Write out the material exactly, leaving every picture behind.

··· Source data ···

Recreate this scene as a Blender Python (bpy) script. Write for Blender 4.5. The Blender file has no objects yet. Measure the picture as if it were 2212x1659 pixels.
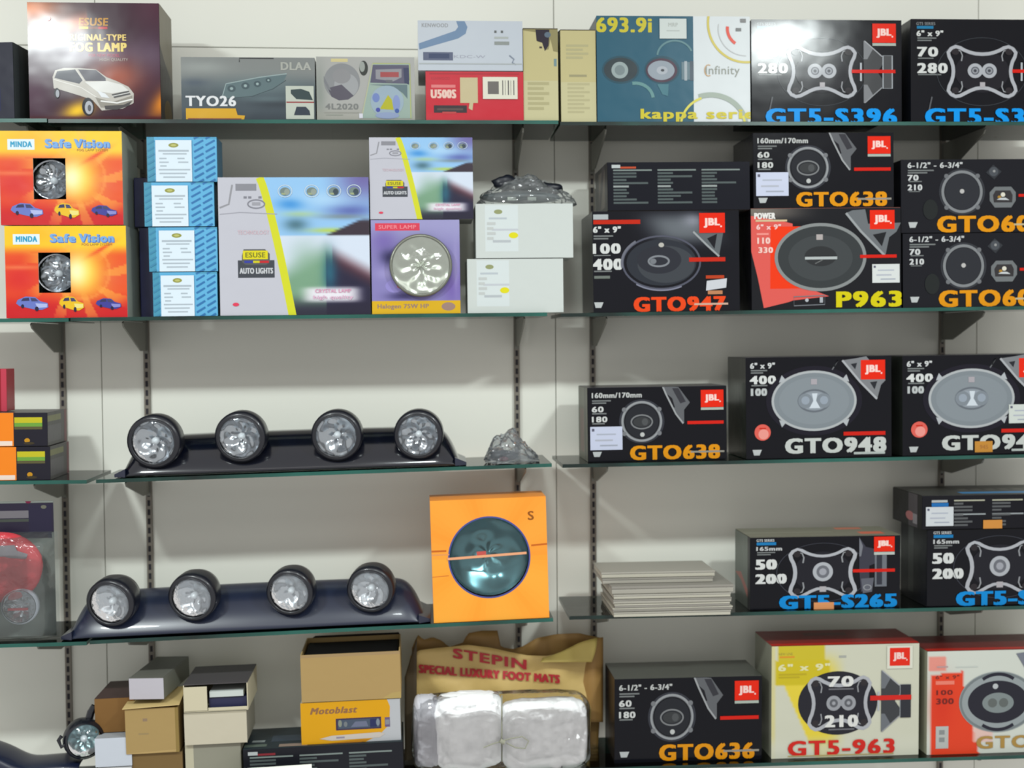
import bpy, bmesh, math, random
import numpy as np
from mathutils import Matrix, Vector, noise as mnoise
random.seed(7)
rng = np.random.RandomState(11)
SC = bpy.context.scene
COL = SC.collection

# ---------------------------------------------------------------- camera
F = 2600.0; W0, H0 = 2212.0, 1659.0; CX, CY = W0/2, H0/2
CAM = Vector((0.0, -2.74, 1.50))
YAW = math.atan(200/F); PITCH = math.atan(88/F); ROLL = math.radians(-0.42)
ROT = Matrix.Rotation(-YAW, 3, 'Z') @ Matrix.Rotation(math.pi/2-PITCH, 3, 'X') @ Matrix.Rotation(ROLL, 3, 'Z')
cd = bpy.data.cameras.new('camera'); co = bpy.data.objects.new('camera', cd); COL.objects.link(co)
co.matrix_world = Matrix.Translation(CAM) @ ROT.to_4x4()
cd.sensor_width = 36.0; cd.lens = F/W0*36.0; cd.clip_start = 0.05
cd.dof.use_dof = True; cd.dof.focus_distance = 2.1; cd.dof.aperture_fstop = 3.4
SC.camera = co
SC.view_settings.view_transform = 'Standard'; SC.view_settings.look = 'None'
SC.view_settings.gamma = 1.0; SC.view_settings.use_curve_mapping = False
SC.view_settings.exposure = -0.46

# ---------------------------------------------------------------- world and lamps
wd = bpy.data.worlds.new('world'); SC.world = wd; wd.use_nodes = True
wd.node_tree.nodes['Background'].inputs[0].default_value = (1.0, 0.985, 0.965, 1)
wd.node_tree.nodes['Background'].inputs[1].default_value = 1.02
def ceiling_lamp(name, loc, power, size, target, color=(0.92, 1.0, 0.99)):
    l = bpy.data.lights.new(name, 'AREA'); l.shape = 'ELLIPSE'; l.size = size*2.2; l.size_y = size*.85; l.energy = power; l.color = color
    o = bpy.data.objects.new(name, l); COL.objects.link(o); o.location = loc
    o.rotation_euler = (Vector(target)-Vector(loc)).to_track_quat('-Z', 'Y').to_euler()
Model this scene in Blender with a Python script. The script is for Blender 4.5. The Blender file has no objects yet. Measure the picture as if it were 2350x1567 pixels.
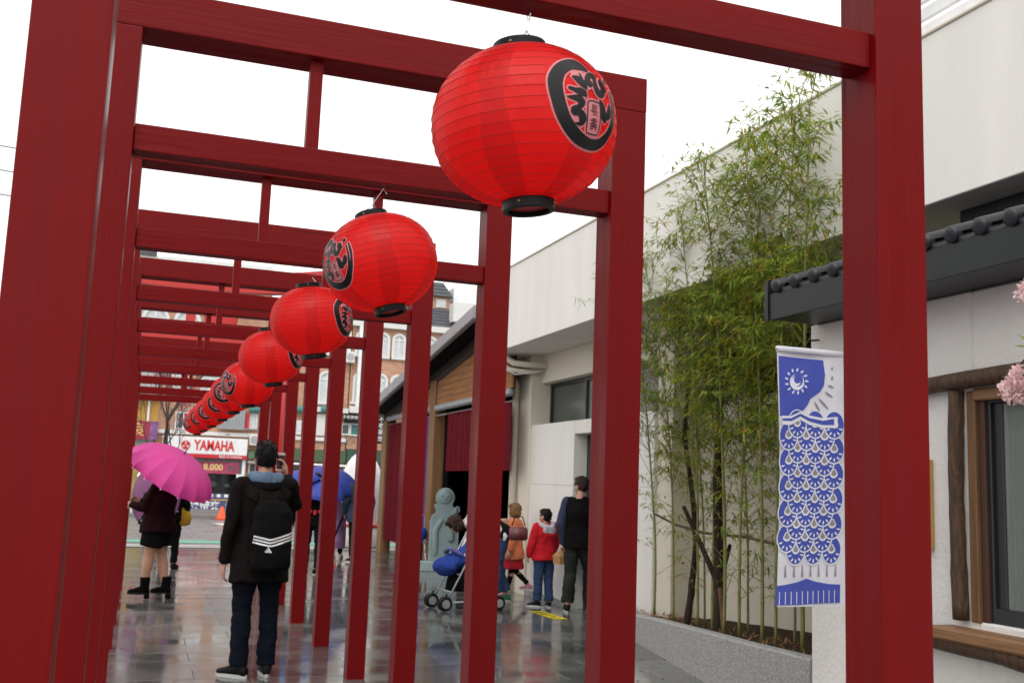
import bpy, bmesh, math, random
from mathutils import Vector, Matrix, Quaternion, noise
random.seed(7)
D = bpy.data; SC = bpy.context.scene; COL = SC.collection
V = Vector; R = math.radians; PI = math.pi

# ------------------------------------------------------------------ camera
cam = D.cameras.new('camera'); cam_o = D.objects.new('camera', cam); COL.objects.link(cam_o)
YAW, PITCH, ROLL = 0.3373, 0.14, 0.0378
fw = V((math.sin(YAW)*math.cos(PITCH), math.cos(YAW)*math.cos(PITCH), math.sin(PITCH)))
rt = V((math.cos(YAW), -math.sin(YAW), 0)); up = rt.cross(fw)
cr, sr = math.cos(ROLL), math.sin(ROLL)
rt2, up2 = cr*rt + sr*up, -sr*rt + cr*up
M = Matrix((rt2, up2, -fw)).transposed().to_4x4(); M.translation = V((0.1113, -2.1988, 1.4671))
cam_o.matrix_world = M
cam.sensor_width = 36; cam.lens = 36*2371.0/2350; cam.clip_start = .02; cam.clip_end = 500
cam.dof.use_dof = True; cam.dof.focus_distance = 3.2; cam.dof.aperture_fstop = 9
SC.camera = cam_o

# ------------------------------------------------------------------ overcast sky, soft sun, exposure
w = D.worlds.new('World'); SC.world = w; w.use_nodes = True
nt = w.node_tree; nt.nodes.clear()
sky = nt.nodes.new('ShaderNodeTexSky'); sky.sky_type = 'NISHITA'; sky.sun_disc = False
sky.sun_elevation = R(52); sky.sun_rotation = R(200); sky.dust_density = 4; sky.air_density = 1.0
hs = nt.nodes.new('ShaderNodeHueSaturation'); hs.inputs['Saturation'].default_value = .12
mx = nt.nodes.new('ShaderNodeMix'); mx.data_type = 'RGBA'; mx.inputs['Factor'].default_value = .72
mx.inputs['B'].default_value = (10.9, 10.75, 10.5, 1)
bg = nt.nodes.new('ShaderNodeBackground'); bg.inputs['Strength'].default_value = .11
ow = nt.nodes.new('ShaderNodeOutputWorld')
L = nt.links.new
L(sky.outputs[0], hs.inputs['Color']); L(hs.outputs[0], mx.inputs['A']); L(mx.outputs['Result'], bg.inputs['Color']); L(bg.outputs[0], ow.inputs[0])
sun = D.lights.new('sun', 'SUN'); sun.energy = .6; sun.angle = R(35); sun.color = (1, .97, .93)
sun_o = D.objects.new('sun', sun); COL.objects.link(sun_o)
az, el = R(200), R(52)
sd = V((math.sin(az)*math.cos(el), math.cos(az)*math.cos(el), math.sin(el)))
sun_o.rotation_euler = sd.to_track_quat('Z', 'Y').to_euler(); sun_o.location = (0, -5, 12)
SC.view_settings.view_transform = 'Standard'; SC.view_settings.look = 'None'; SC.view_settings.gamma = 1
SC.view_settings.use_curve_mapping = False; SC.view_settings.exposure = .56

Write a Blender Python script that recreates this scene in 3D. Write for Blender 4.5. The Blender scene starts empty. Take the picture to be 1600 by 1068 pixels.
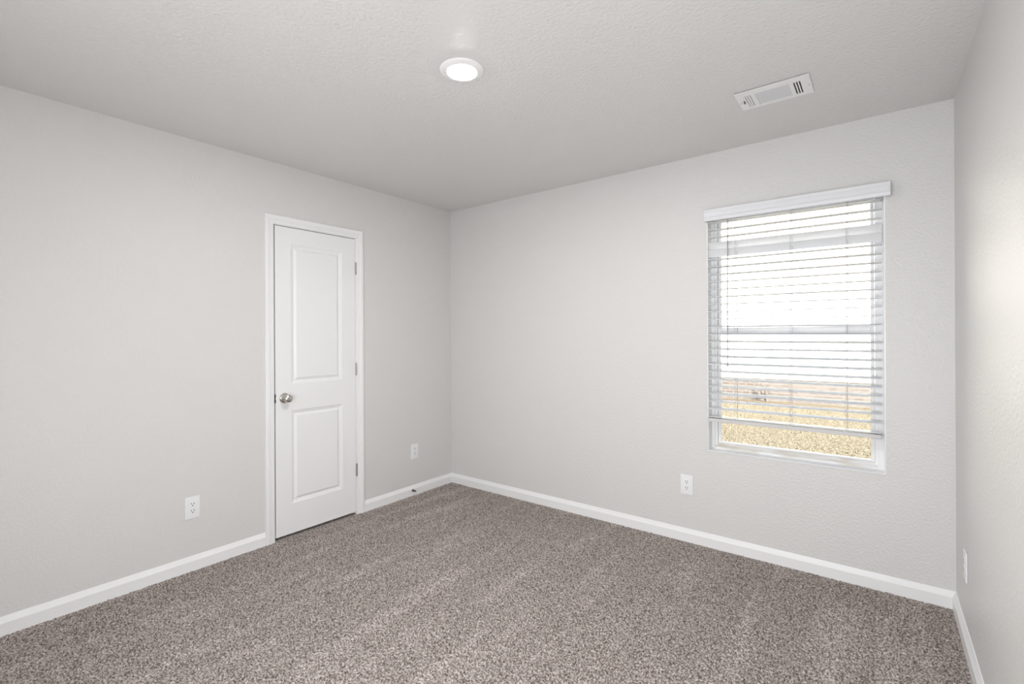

···

Task response >>
Recreate this scene as a Blender Python (bpy) script. Write for Blender 4.5. The Blender file has no objects yet. Measure the picture as if it were 2212x1659 pixels.
import bpy, bmesh, math, random
import numpy as np
from mathutils import Matrix, Vector, noise as mnoise
random.seed(7)
rng = np.random.RandomState(11)
SC = bpy.context.scene
COL = SC.collection

# ---------------------------------------------------------------- camera
F = 2600.0; W0, H0 = 2212.0, 1659.0; CX, CY = W0/2, H0/2
CAM = Vector((0.0, -2.74, 1.50))
YAW = math.atan(200/F); PITCH = math.atan(88/F); ROLL = math.radians(-0.42)
ROT = Matrix.Rotation(-YAW, 3, 'Z') @ Matrix.Rotation(math.pi/2-PITCH, 3, 'X') @ Matrix.Rotation(ROLL, 3, 'Z')
cd = bpy.data.cameras.new('camera'); co = bpy.data.objects.new('camera', cd); COL.objects.link(co)
co.matrix_world = Matrix.Translation(CAM) @ ROT.to_4x4()
cd.sensor_width = 36.0; cd.lens = F/W0*36.0; cd.clip_start = 0.05
cd.dof.use_dof = True; cd.dof.focus_distance = 2.1; cd.dof.aperture_fstop = 3.4
SC.camera = co
SC.view_settings.view_transform = 'Standard'; SC.view_settings.look = 'None'
SC.view_settings.gamma = 1.0; SC.view_settings.use_curve_mapping = False
SC.view_settings.exposure = -0.46

# ---------------------------------------------------------------- world and lamps
wd = bpy.data.worlds.new('world'); SC.world = wd; wd.use_nodes = True
wd.node_tree.nodes['Background'].inputs[0].default_value = (1.0, 0.985, 0.965, 1)
wd.node_tree.nodes['Background'].inputs[1].default_value = 1.02
def ceiling_lamp(name, loc, power, size, target, color=(0.92, 1.0, 0.99)):
    l = bpy.data.lights.new(name, 'AREA'); l.shape = 'ELLIPSE'; l.size = size*2.2; l.size_y = size*.85; l.energy = power; l.color = color
    o = bpy.data.objects.new(name, l); COL.objects.link(o); o.location = loc
    o.rotation_euler = (Vector(target)-Vector(loc)).to_track_quat('-Z', 'Y').to_euler()
Model this scene in Blender with a Python script. The script is for Blender 4.5. The Blender file has no objects yet. Measure the picture as if it were 2350x1567 pixels.
import bpy, bmesh, math, random
from mathutils import Vector, Matrix, Quaternion, noise
random.seed(7)
D = bpy.data; SC = bpy.context.scene; COL = SC.collection
V = Vector; R = math.radians; PI = math.pi

# ------------------------------------------------------------------ camera
cam = D.cameras.new('camera'); cam_o = D.objects.new('camera', cam); COL.objects.link(cam_o)
YAW, PITCH, ROLL = 0.3373, 0.14, 0.0378
fw = V((math.sin(YAW)*math.cos(PITCH), math.cos(YAW)*math.cos(PITCH), math.sin(PITCH)))
rt = V((math.cos(YAW), -math.sin(YAW), 0)); up = rt.cross(fw)
cr, sr = math.cos(ROLL), math.sin(ROLL)
rt2, up2 = cr*rt + sr*up, -sr*rt + cr*up
M = Matrix((rt2, up2, -fw)).transposed().to_4x4(); M.translation = V((0.1113, -2.1988, 1.4671))
cam_o.matrix_world = M
cam.sensor_width = 36; cam.lens = 36*2371.0/2350; cam.clip_start = .02; cam.clip_end = 500
cam.dof.use_dof = True; cam.dof.focus_distance = 3.2; cam.dof.aperture_fstop = 9
SC.camera = cam_o

# ------------------------------------------------------------------ overcast sky, soft sun, exposure
w = D.worlds.new('World'); SC.world = w; w.use_nodes = True
nt = w.node_tree; nt.nodes.clear()
sky = nt.nodes.new('ShaderNodeTexSky'); sky.sky_type = 'NISHITA'; sky.sun_disc = False
sky.sun_elevation = R(52); sky.sun_rotation = R(200); sky.dust_density = 4; sky.air_density = 1.0
hs = nt.nodes.new('ShaderNodeHueSaturation'); hs.inputs['Saturation'].default_value = .12
mx = nt.nodes.new('ShaderNodeMix'); mx.data_type = 'RGBA'; mx.inputs['Factor'].default_value = .72
mx.inputs['B'].default_value = (10.9, 10.75, 10.5, 1)
bg = nt.nodes.new('ShaderNodeBackground'); bg.inputs['Strength'].default_value = .11
ow = nt.nodes.new('ShaderNodeOutputWorld')
L = nt.links.new
L(sky.outputs[0], hs.inputs['Color']); L(hs.outputs[0], mx.inputs['A']); L(mx.outputs['Result'], bg.inputs['Color']); L(bg.outputs[0], ow.inputs[0])
sun = D.lights.new('sun', 'SUN'); sun.energy = .6; sun.angle = R(35); sun.color = (1, .97, .93)
sun_o = D.objects.new('sun', sun); COL.objects.link(sun_o)
az, el = R(200), R(52)
sd = V((math.sin(az)*math.cos(el), math.cos(az)*math.cos(el), math.sin(el)))
sun_o.rotation_euler = sd.to_track_quat('Z', 'Y').to_euler(); sun_o.location = (0, -5, 12)
SC.view_settings.view_transform = 'Standard'; SC.view_settings.look = 'None'; SC.view_settings.gamma = 1
SC.view_settings.use_curve_mapping = False; SC.view_settings.exposure = .56

Write a Blender Python script that recreates this scene in 3D. Write for Blender 4.5. The Blender scene starts empty. Take the picture to be 1600 by 1068 pixels.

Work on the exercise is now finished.